Ripensamento del sistema di politiche attive intervenendo sull’impianto delle infrastrutture di governo e gestione del mercato del lavoro. Sarebbe inoltre importante introdurre un insieme di politiche preventive volte a prevenire o gestire anticipatamente la disoccupazione attraverso interventi basati sulla  attività di outplacement che intervengano  nella fase di uscita del lavoratore dalla impresa, sia in caso di supporto nell’ambito di una risoluzione consensuale o di licenziamento individuale, sia nell’ambito di licenziamenti collettivi.
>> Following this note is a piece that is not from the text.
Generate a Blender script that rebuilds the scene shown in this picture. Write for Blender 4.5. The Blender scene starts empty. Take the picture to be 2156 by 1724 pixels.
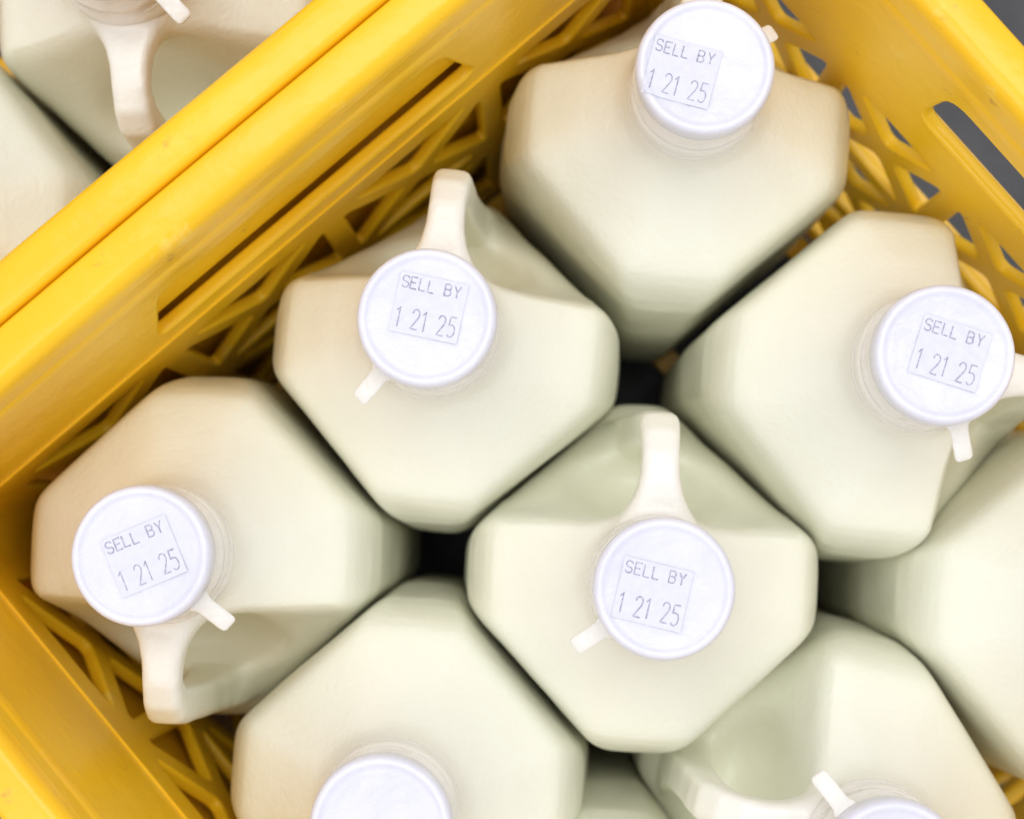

Allo stesso modo andrebbero sperimentati strumenti moderni di accompagnamento delle transizioni occupazionali come il conto professionale di attività,  introdotto recentemente in Francia, che pare un tassello essenziale nel nuovo welfare della persona.

Per quanto riguarda il tema delle Tecnologie e della digitalizzazione ripensamento degli attuali schemi di classificazione e inquadramento del personale;  ripensamento dell’attuale normativa sull’orario di lavoro per renderla più compatibile con l’economia digitale; promuovere il riconoscimento di nuove figure come i ricercatori industriali; immaginare nuove forme di flessibilità contrattuale che incontri bisogni di imprese e lavoratori; garantire un quadro normativo chiaro per le attività economiche e il lavoro nelle piattaforme online; incentivare l’introduzione e lo sviluppo di nuovi modelli  di organizzazione del lavoro.

Demografia: promozione di politiche attive per la promozione dell’occupabilità dei lavoratori con malattie croniche;  promozione di assessment di carriera lungo l’arco di vita dei lavoratorisostenere e potenziare forme di welfare a livello nazionale, regionale e aziendale ; stesura di un Testo Unico  del welfare.

E poi ancora: rilanciare l’alternanza scuola-lavoro, ripensare il rapporto tra pubblico e privato all’interno del sistema universitario; sviluppare nelle imprese e nei lavoratori la cultura della formazione come diritto/dovere individuale e come investimento sulla persona e sul capitale umano; ripensare al ruolo dei fondi interprofessionali rilanciando la logica della bilateralità e della sussidarietà.